◆ **Job**
Return, unaltered, every line from the beginning of the material below up to and including the one with "SC.cycles.caustics_refractive = False".

◆ **Material provided**
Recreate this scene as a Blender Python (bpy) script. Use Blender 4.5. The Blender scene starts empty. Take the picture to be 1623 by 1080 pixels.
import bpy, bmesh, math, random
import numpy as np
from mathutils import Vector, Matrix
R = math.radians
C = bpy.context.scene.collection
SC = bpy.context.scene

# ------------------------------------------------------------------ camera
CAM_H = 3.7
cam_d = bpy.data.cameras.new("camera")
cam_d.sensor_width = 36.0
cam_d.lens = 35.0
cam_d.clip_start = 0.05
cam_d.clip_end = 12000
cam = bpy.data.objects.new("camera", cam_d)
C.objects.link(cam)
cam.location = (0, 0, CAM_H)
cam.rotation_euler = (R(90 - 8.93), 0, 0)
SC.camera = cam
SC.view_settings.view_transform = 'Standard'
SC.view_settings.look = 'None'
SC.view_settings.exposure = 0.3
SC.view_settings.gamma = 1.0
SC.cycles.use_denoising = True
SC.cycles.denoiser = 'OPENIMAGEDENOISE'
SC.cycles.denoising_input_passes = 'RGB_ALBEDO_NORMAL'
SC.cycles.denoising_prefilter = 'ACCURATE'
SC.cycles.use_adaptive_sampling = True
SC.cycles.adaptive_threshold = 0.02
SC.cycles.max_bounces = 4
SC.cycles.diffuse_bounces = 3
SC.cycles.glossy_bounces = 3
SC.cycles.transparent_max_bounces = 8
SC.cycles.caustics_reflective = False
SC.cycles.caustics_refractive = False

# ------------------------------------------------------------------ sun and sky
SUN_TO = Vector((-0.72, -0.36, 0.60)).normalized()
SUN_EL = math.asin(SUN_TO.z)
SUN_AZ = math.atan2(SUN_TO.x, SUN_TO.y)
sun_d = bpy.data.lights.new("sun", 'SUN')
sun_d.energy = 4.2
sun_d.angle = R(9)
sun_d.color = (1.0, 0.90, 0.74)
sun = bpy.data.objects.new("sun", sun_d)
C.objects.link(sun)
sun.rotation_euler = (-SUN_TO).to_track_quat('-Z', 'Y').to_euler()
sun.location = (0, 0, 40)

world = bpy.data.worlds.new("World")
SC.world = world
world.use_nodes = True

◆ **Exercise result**
Recreate this scene as a Blender Python (bpy) script. Use Blender 4.5. The Blender scene starts empty. Take the picture to be 1623 by 1080 pixels.
import bpy, bmesh, math, random
import numpy as np
from mathutils import Vector, Matrix
R = math.radians
C = bpy.context.scene.collection
SC = bpy.context.scene

# ------------------------------------------------------------------ camera
CAM_H = 3.7
cam_d = bpy.data.cameras.new("camera")
cam_d.sensor_width = 36.0
cam_d.lens = 35.0
cam_d.clip_start = 0.05
cam_d.clip_end = 12000
cam = bpy.data.objects.new("camera", cam_d)
C.objects.link(cam)
cam.location = (0, 0, CAM_H)
cam.rotation_euler = (R(90 - 8.93), 0, 0)
SC.camera = cam
SC.view_settings.view_transform = 'Standard'
SC.view_settings.look = 'None'
SC.view_settings.exposure = 0.3
SC.view_settings.gamma = 1.0
SC.cycles.use_denoising = True
SC.cycles.denoiser = 'OPENIMAGEDENOISE'
SC.cycles.denoising_input_passes = 'RGB_ALBEDO_NORMAL'
SC.cycles.denoising_prefilter = 'ACCURATE'
SC.cycles.use_adaptive_sampling = True
SC.cycles.adaptive_threshold = 0.02
SC.cycles.max_bounces = 4
SC.cycles.diffuse_bounces = 3
SC.cycles.glossy_bounces = 3
SC.cycles.transparent_max_bounces = 8
SC.cycles.caustics_reflective = False
SC.cycles.caustics_refractive = False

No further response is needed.